There are people around the lakes who are talking about spending half a million dollars to put in private desalination plants, because their livelihoods are just dissolving in front of them. I am well aware of the fact that there is a drought, but it seems that everyone on the Labor side, including the water security minister, who masquerades as a National Party member when it suits, does not seem to realise that the drought has been right throughout this basin for five years. For five years there has been a drought in the Murray-Darling Basin, and that is where the catchment is.

The Hon. K.A. Maywald: Who is responsible for the drought?

The SPEAKER: Order! The member is out of her place.

Mr PEDERICK: Thank you, Mr Speaker, for your protection. I am pleased that you can act. The leaking barrage is a causing major distress in the Lower Lakes. We have salinity ingress (not only from there), salinity from ground water, and salinity from upstream causing major issues in the Lower Lakes.

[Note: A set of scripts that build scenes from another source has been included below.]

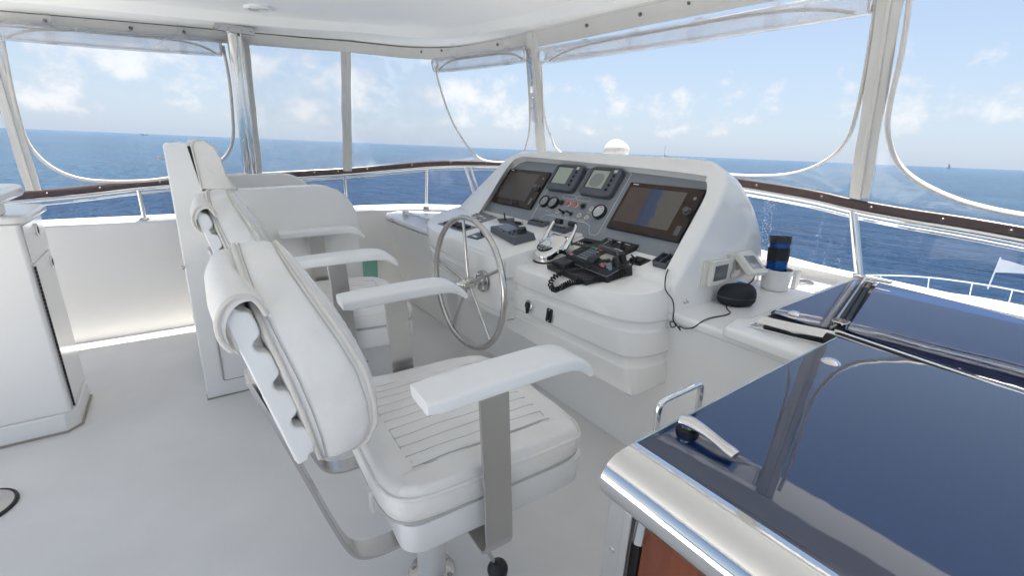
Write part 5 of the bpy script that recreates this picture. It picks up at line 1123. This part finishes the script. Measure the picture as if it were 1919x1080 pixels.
    mb = MB(); mb.box(-.232, -.226, -.16, -.13, .50, .575); mb.box(-.236, -.228, -.155, -.135, .565, .575); ob('zip_tag', mb, M['leather'], sc_, bevel=.002, **L_)
    # backrest cushion: side profile swept across with a crown
    rear = [(-.352, .772), (-.366, .82), (-.386, .92), (-.408, 1.01), (-.425, 1.08), (-.438, 1.14), (-.447, 1.188)]
    frnt = [(-.282, .768), (-.246, .798), (-.234, .85), (-.243, .91), (-.266, .975), (-.298, 1.045), (-.332, 1.11), (-.360, 1.16), (-.380, 1.193)]
    def xr(z, tab):
        tab = sorted((b_, a) for a, b_ in tab)
        if z <= tab[0][0]: return tab[0][1]
        for (z0, x_0), (z1, x_1) in zip(tab[:-1], tab[1:]):
            if z <= z1: return x_0+(x_1-x_0)*(z-z0)/(z1-z0)
        return tab[-1][1]
    ol_ = [(0, 1.212), (-.09, 1.203), (-.165, 1.168), (-.222, 1.10), (-.252, 1.01), (-.264, .91), (-.258, .83), (-.225, .775), (-.14, .757), (0, .754), (.14, .757), (.225, .775), (.258, .83), (.264, .91), (.252, 1.01), (.222, 1.10), (.165, 1.168), (.09, 1.203)]
    oc_ = cr([(*p, 0) for p in ol_], 6, True); cz = .97
    rear_t = [(-.352, .76), (-.366, .82), (-.386, .92), (-.408, 1.01), (-.428, 1.08), (-.446, 1.15), (-.456, 1.212)]
    frnt_t = [(-.292, .76), (-.252, .80), (-.232, .85), (-.234, .91), (-.250, .985), (-.280, 1.055), (-.314, 1.12), (-.346, 1.18), (-.362, 1.212)]
    def ring_(k, f, dx=0):
        out = []
        for q in oc_:
            y = q.x*k; z = cz+(q.y-cz)*k; a = xr(z, rear_t); b_ = xr(z, frnt_t); pk = .004*math.sin(q.x*70+q.y*40)*math.sin(q.y*55)
            out.append((a+(b_-a)*f+dx*(1+pk*20), y*(1+pk*.5*(1 if .1 < f < .9 else 0)), z))
        return out
    mb = MB(); mb.loft([ring_(.02, 0, -.004), ring_(.5, 0, -.006), ring_(.85, 0, -.008), ring_(.96, .01, -.004), ring_(1.0, .05), ring_(1.022, .28), ring_(1.03, .5), ring_(1.022, .74), ring_(1.0, .95), ring_(.96, .99, .006), ring_(.86, 1, .012), ring_(.72, 1, .008), ring_(.66, 1, .014), ring_(.4, 1, .020), ring_(.02, 1, .022)], True, True, True)
    bc = ob('back_cushion', mb, M['leather'], t, angle=75, **L_)
    for k, f in ((1.004, .03), (1.004, .97)):
        mb = MB(); mb.tube(ring_(k, f), .0058, 8, closed=True); ob('piping', mb, M['piping'], bc, **L_)
        mb = MB(); mb.tube(ring_(1.018, .14 if f < .5 else .86), .0013, 5, closed=True); ob('stitch_shade_lines', mb, M['stitch'], bc, **L_)  # thin grey lines stand in for the shadow lines beside the piping
    mb = MB(); mb.tube(ring_(.69, 1, .010), .005, 8, closed=True); ob('front_seam', mb, M['leather'], bc, **L_)
    # slatted plastic back frame with rounded slat ends
    top_p = Vector((-.488, 1.150)); bot_p = Vector((-.395, .808)); dv = (bot_p-top_p); Ls = dv.length; dv.normalize(); nv_ = Vector((-dv.y, dv.x))
    if nv_.x < 0: nv_ = -nv_
    fr_e = []; N_ = 64
    for k in range(N_+1):
        t_ = k/N_; ph = (t_*4) % 1; bump = 1/(1+math.exp(-(abs(ph-.5)*-2+.66)*16)); bump = max(0, min(1, bump))
        fr_e.append(top_p+dv*Ls*t_+nv_*(.016+.021*bump))
    rr_e = [top_p+dv*Ls*t_/8+nv_*(-.008) for t_ in range(9)][::-1]
    pl8 = [(p.x, p.y) for p in fr_e]+[(p.x, p.y) for p in rr_e]
    for y0 in (-.274, .234):
        mb = MB(frame((0, y0, 0), (1, 0, 0), (0, 0, 1))); mb.prism(pl8, 0, -.042); mb.v = [Vector((v.x, v.y*(1-.16*max(0, v.z-.80)/.37), v.z)) for v in mb.v]; ob('frame_side', mb, M['plastic'], t, bevel=.005, seg=3, **L_)
    mb = MB(); mb.ribbon([(-.488, 1.16), (-.46, 1.05), (-.40, .82)], .018, -.03, .03); ob('back_frame', mb, M['plastic'], t, bevel=.004, **L_)
    for (x, z) in ((-.464, 1.105), (-.441, 1.02), (-.412, .925), (-.388, .832)):
        mb = MB(frame((x+.004, .231, z), (.27, 0, -.963), (.963, 0, .27))); mb.prism(rr(.080, .030, .010, 5, 0, 0), 0, .462); mb.v = [Vector((v.x, v.y*(1-.16*max(0, v.z-.80)/.37), v.z)) for v in mb.v]; ob('back_slat', mb, M['plastic'], t, bevel=.006, seg=3, **L_)
    # vinyl hood pulled over the top of the frame
    hood = [(-.432, 1.150), (-.446, 1.180), (-.466, 1.192), (-.488, 1.187), (-.504, 1.168), (-.512, 1.140), (-.508, 1.110), (-.496, 1.090)]
    hs = cr([(*p, 0) for p in hood], 4); mb = MB(); rings = []
    for y, s in ((-.246, -.016), (-.238, -.010), (-.15, .004), (0, .010), (.10, .002), (.17, -.016), (.205, -.04)):
        rings.append([(p.x-s*.6, y, p.y+s) for p in hs])
    inn = [[(p[0]+.012, p[1], p[2]-.011) for p in r_] for r_ in rings]
    mb.loft(rings, False); mb.loft(inn, False); mb.loft([[r_[0] for r_ in rings], [r_[0] for r_ in inn]], False); mb.loft([[r_[-1] for r_ in rings], [r_[-1] for r_ in inn]], False); mb.loft([rings[0], inn[0]], False); mb.loft([rings[-1], inn[-1]], False)
    fl = ob('back_flap', mb, M['leather'], t, angle=60, **L_)
    mb = MB(); mb.tube([(p.x+.010, -.246, p.y-.016) for p in hs], .0055, 8); ob('piping', mb, M['piping'], fl, **L_)
    # arms with drooping front ends
    for s in (-1, 1):
        yc = s*.352; top = [(-.165, .950), (-.05, .957), (.07, .963), (.165, .966), (.215, .962), (.255, .947), (.283, .922), (.296, .900)]; th_ = [.038, .039, .040, .040, .038, .033, .025, .016]
        ts = cr([(*p, 0) for p in top], 5); rings = []
        for i, p in enumerate(ts):
            tt = (ts[min(i+1, len(ts)-1)]-ts[max(i-1, 0)]).normalized(); nn = Vector((tt.y, -tt.x, 0))
            k = i/5; a = int(min(k, 6)); h_ = th_[a]+(th_[a+1]-th_[a])*(k-a); w_ = .108*(1-.10*max(0, (k-4)/3)); r_ = min(.011, h_*.42)
            if i == 0: h_ *= .86; w_ *= .9
            sec = rr(w_, h_, r_, 4)
            rings.append([(p.x+nn.x*(h_/2-v)*1.0-(.004 if i == 0 else 0), yc+u, p.y+nn.y*(h_/2-v)) for u, v in sec])
        mb = MB(); mb.loft(rings, True, True, True); ob('armrest', mb, M['plastic'], t, angle=42, **L_)
        # flat steel bar: down the side and under the pan
        pth_ = [(s*.345, .915), (s*.345, .80), (s*.345, .60), (s*.345, .45), (s*.342, .412), (s*.328, .388), (s*.30, .378), (s*.15, .378)]
        pp = cr([(*p, 0) for p in pth_], 4); rings = []
        for i, p in enumerate(pp):
            tt = (pp[min(i+1, len(pp)-1)]-pp[max(i-1, 0)]).normalized(); nn = Vector((-tt.y, tt.x, 0))*.0045
            lean = .035*max(0, min(1, (.92-p.y)/.5)); xa_, xb_ = -.02+lean, .062+lean
            rings.append([(xa_, p.x+nn.x, p.y+nn.y), (xb_, p.x+nn.x, p.y+nn.y), (xb_, p.x-nn.x, p.y-nn.y), (xa_, p.x-nn.x, p.y-nn.y)])
        mb = MB(); mb.loft(rings, True, True, True); ob('arm_bar', mb, M['brush'], t, bevel=.0015, **L_)
    # back support bar curving under the pan
    for y0 in (-.215, .155):
        mb = MB(); mb.ribbon([(p.x, p.y) for p in cr([(-.468, .99, 0), (-.430, .87, 0), (-.386, .72, 0), (-.342, .57, 0), (-.312, .48, 0), (-.285, .435, 0), (-.24, .415, 0), (-.16, .413, 0), (-.05, .413, 0)], 5)], .009, y0, y0+.06); ob('back_bar', mb, M['brush'], t, bevel=.0015, **L_)
        mb = MB(frame((-.432, y0-.008, .915), (.27, 0, -.963), (.963, 0, .27))); mb.m = frame((-.43, y0-.006, .90), (.25, 0, -.968), (0, 1, 0)); mb.box(-.06, .13, 0, .072, -.004, .022); ob('bar_bracket', mb, M['plastic'], t, bevel=.006, **L_)
    mb = MB(); mb.tube([(.03, -.16, .42), (.10, -.175, .25), (.155, -.19, .11)], .0065, 10); lv = ob('height_lever', mb, M['brush'], t, **L_)
    mb = MB(frame((.155, -.19, .11), (1, 0, .35), (0, 1, 0))); mb.lathe([(.001, -.034), (.017, -.033), (.029, -.022), (.035, -.006), (.034, .008), (.026, .02), (.012, .028), (.008, .036), (0, .036)], 24); ob('lever_knob', mb, M['black'], lv, **L_)
    return t
c1 = chair(); c2 = copy_tree(c1)
c1.rotation_euler = (0, 0, R(-3)); c1.location = (.535, 1.125, 0); c2.location = (.555, 2.43, 0); c2.rotation_euler = (0, 0, R(-6))
c2['label'] = 'white upholstered helm chair farther from the camera, beside the bench side panel'

# ================================================================== OUT ON THE WATER AND ON THE BOW
br = thing('bow_rail', 'thin white bow rail on stanchions round the foredeck edge', 'rail', (12.4, .8, -1.16))
ho = hull_outline(z=-1.08, grow=-.06); hp = [Vector(p) for p in ho if p[0] > 7.5]
top_ = [Vector((p.x-.25, p.y, -.72-.002*i)) for i, p in enumerate(hp)]
mb = MB(); mb.tube(top_, .013, 8); ob('top_rail', mb, M['white'], br)
for i in range(1, len(hp), 4):
    mb = MB(); mb.tube([hp[i], top_[i]], .010, 8); ob('stanchion', mb, M['white'], br)
pn = thing('pennant', 'small pale triangular pennant flying from a short staff on the bow rail', 'flag', (12.45, 1.22, -.72))
mb = MB(); mb.tube([(12.56, 1.25, -.80), (12.62, 1.24, -.17)], .012, 8); ob('staff', mb, M['white'], pn)
mb = MB(); rows = []
for k in range(9):
    f = k/8; yy = 1.24-f*.60; hz_ = .20*(1-f); w_ = .03*math.sin(f*7)
    rows.append([(12.62+w_, yy, -.20-f*.10-.0), (12.61+w_*1.1, yy, -.30-f*.035), (12.60+w_, yy, -.47+f*.12)])
mb.loft(rows, False); ob('cloth', mb, M['cotton'], pn, angle=80)
def far(u_dir, dist): 
    a = R(u_dir); return (dist*math.cos(a), dist*math.sin(a))
def boat(name, label, cat, ang, dist, s, sail):
    x, y = far(ang, dist); t = thing(name, label, cat, (x, y, SEA), R(ang+80))
    mb = MB(); n = 9; rings = []
    for k in range(n): 
        f = k/(n-1)*2-1; w_ = (1-max(0, f)**2.2)*1.7*(.85 if f < -.8 else 1)+.02; rings.append([(f*6*s, -w_*s, 1.3*s), (f*6*s*.93, -w_*.6*s, -.2), (f*6*s*.93, w_*.6*s, -.2), (f*6*s, w_*s, 1.3*s)])
    mb.loft(rings, True, True, True); ob('hull', mb, M['hull'], t, local=True)
    mb = MB(); mb.box(-2.5*s, 2*s, -1*s, 1*s, 1.3*s, 2.3*s if sail else 3.2*s); ob('cabin', mb, M['dome'], t, bevel=.2*s, local=True)
    if sail:
        mb = MB(); mb.tube([(.8*s, 0, 1.3*s), (.8*s, 0, 16*s)], .12*s, 8); mb.tube([(.8*s, 0, 2.9*s), (-5*s, 0, 2.9*s)], .1*s, 8); ob('mast', mb, M['dgrey'], t, local=True)
        mb = MB(); mb.prism([(.6*s, 3*s), (-4.8*s, 3*s), (.6*s, 13*s if sail > 1 else 5*s)], -.04*s, .04*s, m=frame((0, 0, 0), (1, 0, 0), (0, 0, 1))); ob('mainsail', mb, M['cotton'], t, local=True)
    return t
boat('sailing_boat', 'tiny white sailing boat with bare tall mast on the horizon above the console', 'sailing boat', 35.9, 900, 1.45, 1)
boat('motor_yacht', 'tiny white motor yacht on the far horizon at the left', 'motor yacht', 91.9, 2600, 2.4, 0)
boat('sailing_boat', 'tiny dark sailing boat far off on the horizon at the right', 'sailing boat', 10.75, 2600, 1.6, 2)
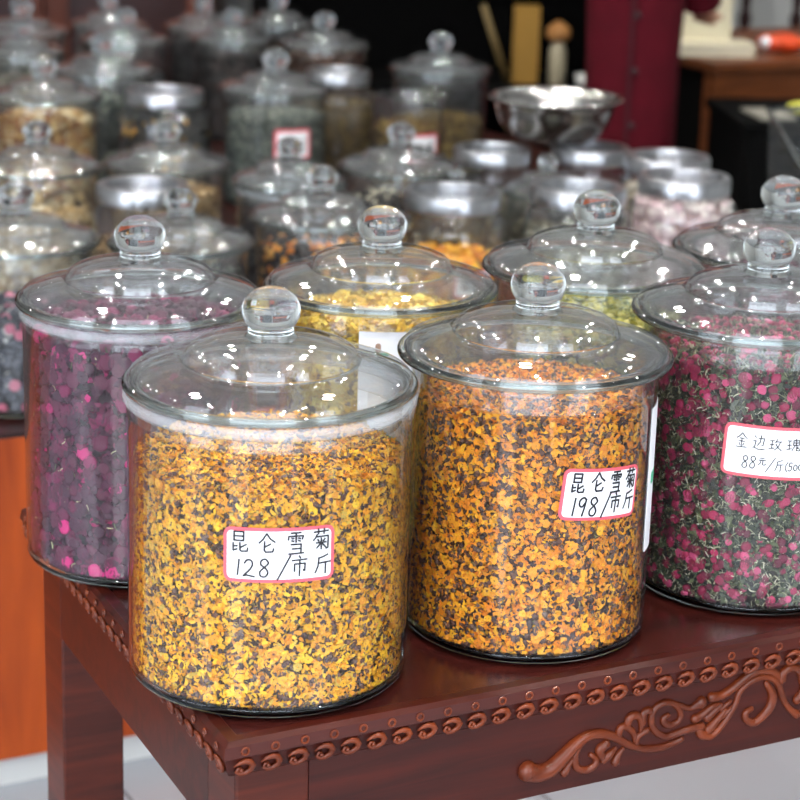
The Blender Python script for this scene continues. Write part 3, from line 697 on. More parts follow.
# the rosebud jar priced 88
x, y = JF['r1']; d, r = frame_on(x, y)
j = glass_jar(x, y, ZT, 0.287, 0.1230, 0.1365, 'large glass jar priced 88, rightmost of the front row on the carved table', seg=96)
sticker(j, 0.1230, 9.0, 0.176, 0.100, 0.0540, -2.6,
        [('gold', -.0375, .003, .0110, .0150), ('bian', -.0215, .003, .0120, .0150), ('mei', -.0055, .003, .0125, .0120), ('gui', .0120, .003, .0130, .0130),
         ('8', -.0300, -.0175, .0070, .0125), ('8', -.0225, -.0170, .0070, .0125), ('yuan', -.0140, -.0130, .0075, .0085), ('/', -.0060, -.0185, .0085, .0135), ('jin', .0030, -.0175, .0080, .0110),
         ('(', .0125, -.0175, .0035, .0090), ('5', .0155, -.0170, .0050, .0085), ('0', .0210, -.0165, .0045, .0060), ('0', .0260, -.0160, .0045, .0060), ('g', .0310, -.0150, .0050, .0070), (')', .0365, -.0165, .0035, .0090)],
        0.00105, d, r)
PK = [((170, 36, 82), 4), ((136, 24, 62), 4), ((196, 72, 114), 2), ((100, 20, 48), 5)]
SP = [((178, 174, 144), 4), ((140, 140, 106), 3), ((206, 200, 176), 2), ((96, 102, 74), 4)]
DK = [((58, 66, 46), 4), ((44, 48, 38), 3), ((84, 92, 60), 2)]
fill(x, y, ZT, 0.0090, 0.252, 0.1192, [('bud', 2500, (.0065, .0105), PK, .3, .007), ('strip', 12500, (.005, .0085), SP, .45, .0045), ('leaf', 8500, (.006, .0105), DK, .4, .006), ('seed', 1800, (.0045, .006), DK, .4, .005)],
     (42, 40, 34), 'pink rosebuds with pale green sepals filling the jar priced 88', 'dried_rosebuds', 'dried flowers', 13, mound=.006)
# the dark red rose jar
x, y = JF['red']; d, r = frame_on(x, y)
glass_jar(x, y, ZT, 0.2765, 0.1215, 0.1285, 'glass jar of dark purple red roses at the far left end of the carved table', seal=True, seg=96)
RS = [((92, 4, 54), 5), ((120, 8, 70), 2.5), ((70, 2, 46), 5), ((196, 20, 112), 0.8), ((62, 2, 42), 4)]
fill(x, y, ZT, 0.0090, 0.247, 0.1176, [('bud', 1100, (.010, .017), RS, .3, .007), ('flake', 9500, (.005, .0105), RS, .0, .008), ('floret', 900, (.012, .02), RS, .4, .006), ('strip', 420, (.006, .010), [((200, 190, 150), 1), ((90, 90, 60), 2)], .5, .003)],
     (40, 2, 28), 'dark purple red dried roses filling the jar at the table\'s left end', 'dried_roses', 'dried flowers', 14, mound=.012)
# yellow chrysanthemum jar
x, y = JF['yel']; d, r = frame_on(x, y)
j = glass_jar(x, y, ZT, 0.2765, 0.1120, 0.1265, 'glass jar of pale yellow flowers behind the two priced chrysanthemum jars', seg=80)
F = wrap(0.112, R(4.5), 0.209, 0, d, r); mb = MB(); rrect(mb, F, 0.060, 0.095, 0.001, 0.0002, 0.0007, 0)
rrect(mb, lambda a, b, l: F(a - .010, b + .024, l), 0.022, 0.003, 0.0014, 0.0007, 0.0010, 1)
rrect(mb, lambda a, b, l: F(a - .016, b + .0255, l), 0.010, 0.002, 0.0009, 0.0007, 0.0011, 1)
rrect(mb, lambda a, b, l: F(a - .010, b + .0305, l), 0.0058, 0.0105, 0.0028, 0.0007, 0.0012, 2)
mb.build('paper_label', [M['paper'], M['green_ink'], M['tan_ink']], j, smooth=False)['label'] = 'white paper label with a small bud over green leaves'
YP = [((240, 204, 70), 4), ((250, 218, 104), 3), ((226, 180, 44), 3), ((204, 168, 70), 1)]
fill(x, y, ZT, 0.0090, 0.243, 0.1082, [('petal', 7000, (.006, .011), YP, .4, .006), ('floret', 1800, (.010, .016), YP, .5, .005)],
     (130, 98, 24), 'pale yellow dried chrysanthemum flowers in the labelled jar behind', 'dried_chrysanthemum', 'dried flowers', 15, mound=.008)
# green bud jar
x, y = JF['grn']
glass_jar(x, y, ZT, 0.2765, 0.1120, 0.1265, 'half empty glass jar of green yellow buds behind the jar priced 198', seg=80)
GP = [((150, 146, 64), 4), ((190, 180, 90), 3), ((100, 108, 52), 3), ((208, 196, 120), 1)]
fill(x, y, ZT, 0.0090, 0.216, 0.1082, [('bud', 2200, (.007, .012), GP, .3, .006), ('leaf', 3200, (.006, .011), GP, .4, .006)],
     (60, 62, 30), 'green yellow dried buds in the jar behind the price 198 jar', 'dried_buds', 'dried flowers', 16)
# far right jar
x, y = JF['far']
glass_jar(x, y, ZT, 0.2765, 0.1120, 0.1265, 'glass jar of dark maroon flowers, rear right corner of the carved table', seg=80)
fill(x, y, ZT, 0.0090, 0.236, 0.1082, [('flake', 3600, (.008, .014), [((70, 24, 40), 3), ((48, 18, 30), 3), ((96, 36, 56), 2)], .3, .006), ('bud', 500, (.010, .015), [((96, 30, 56), 1), ((60, 20, 36), 2)], .3, .006)],
     (30, 12, 20), 'dark maroon dried petals in the rear right jar', 'dried_petals', 'dried flowers', 17)

# ---------------------------------------------------------------- the long display counters behind
ZC = 0.585
def UV(u, v, z=0.0): return U * u + V * v + Vector((0, 0, z))
def counter(u0, u1, v0, v1, label):
    o = UV(u0, v0); t = tag(empty('display_counter', (o.x, o.y, 0), UA), label, 'counter')
    L, D = u1 - u0, v1 - v0
    m = MB(); m.box((0.008, 0.004, ZC - 0.008), (L - 0.008, D - 0.004, ZC)); m.build('counter_top', M['darkwood'], t, smooth=False, bevel=0.001)
    m = MB()
    m.box((0.008, 0.004, 0.05), (L - 0.008, 0.03, ZC - 0.008)); m.build('front_panel', M['pine'], t, smooth=False)
    m = MB(); m.box((0.012, D - 0.03, 0.05), (L - 0.012, D - 0.01, ZC - 0.008)); m.build('back_panel', M['pine'], t, smooth=False)
    for a in (0.012, L - 0.032):
        m = MB(); m.box((a, 0.03, 0.05), (a + 0.02, D - 0.03, ZC - 0.008)); m.build('side_panel', M['pine'], t, smooth=False)
    m = MB(); m.box((0.03, 0.018, 0.0), (L - 0.03, D - 0.02, 0.05)); m.build('plinth', M['plaster'], t, smooth=False)
counter(-0.2, 2.98, 3.005, 4.26, 'long low orange pine counter behind the carved table, its front panel facing us')
counter(-0.2, 2.98, 4.275, 5.95, 'second low orange pine counter farther back, under the rearmost jars')

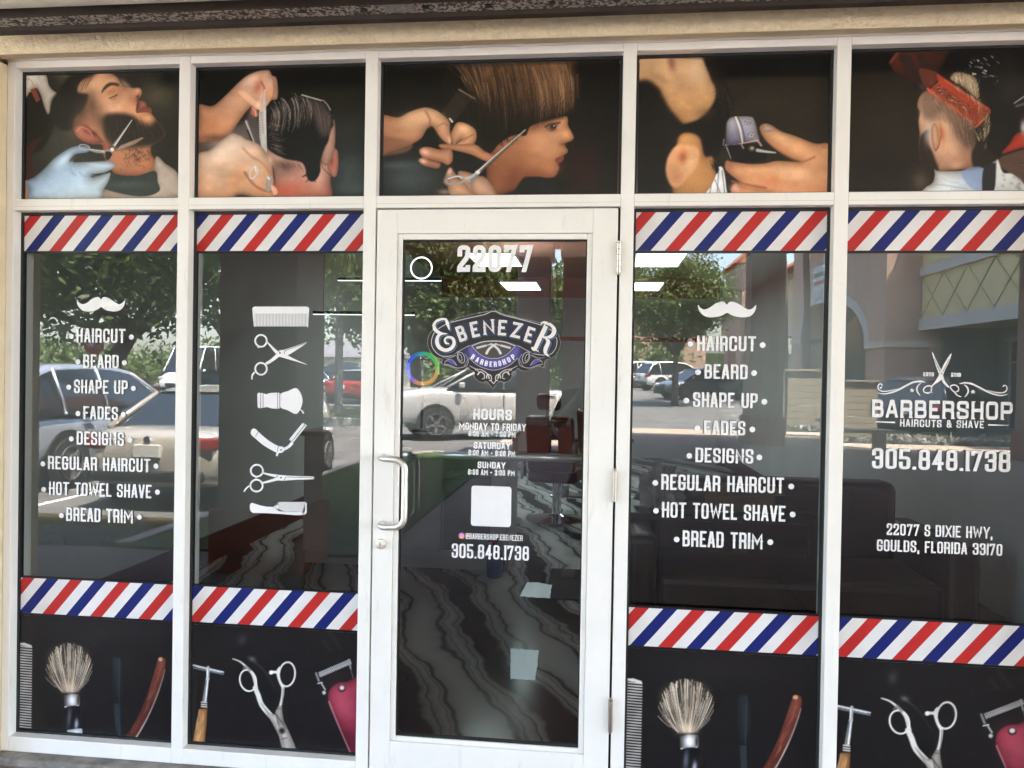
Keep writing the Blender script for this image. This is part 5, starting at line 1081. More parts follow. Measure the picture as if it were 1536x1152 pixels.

There is a psychological effect from the proposed weir. I wonder if the so-called water security minister has talked to local GPs in the area, who have had to put up with people who are close to suicidal because of the proposal to build a weir at Wellington.

There are major issues with the vineyard industry at Langhorne Creek, which is looking for water, and other industries down there. A program that was going to be instigated, which had controlled flows through the barrages, never eventuated. It was held up through bureaucratic bungling. At the time when it was first discussed there were enough flows on certain days to flush the barrages.

I will close now, because I have noticed the time. I just want to make people aware of what is happening in the Lower Lakes and in the Lower Murray as far as the dairy industry is concerned. Dairy herds are being sold off. Dairying in the Lower Murray and Lower Lakes will probably never recover, apart from the fact that the government has spent only half of the money allocated for the Lower Murray rehabilitation plan. People are parking herds interstate and selling them.

The Hon. K.A. Maywald interjecting:

Mr PEDERICK: No; it is not dishonest, minister; you might want to check your numbers. I will close in saying that one constituent indicated that they would rather shoot the stock, because they are so proud of it, than march it off to the meatworks. It is terrible that this is happening. It is all right to say that, yes, they have been allocated 22 per cent and they have 6 per cent more water, but the access issues in the Lower Lakes are just frightening. I commend the motion.

Debate adjourned on motion of Mrs Geraghty.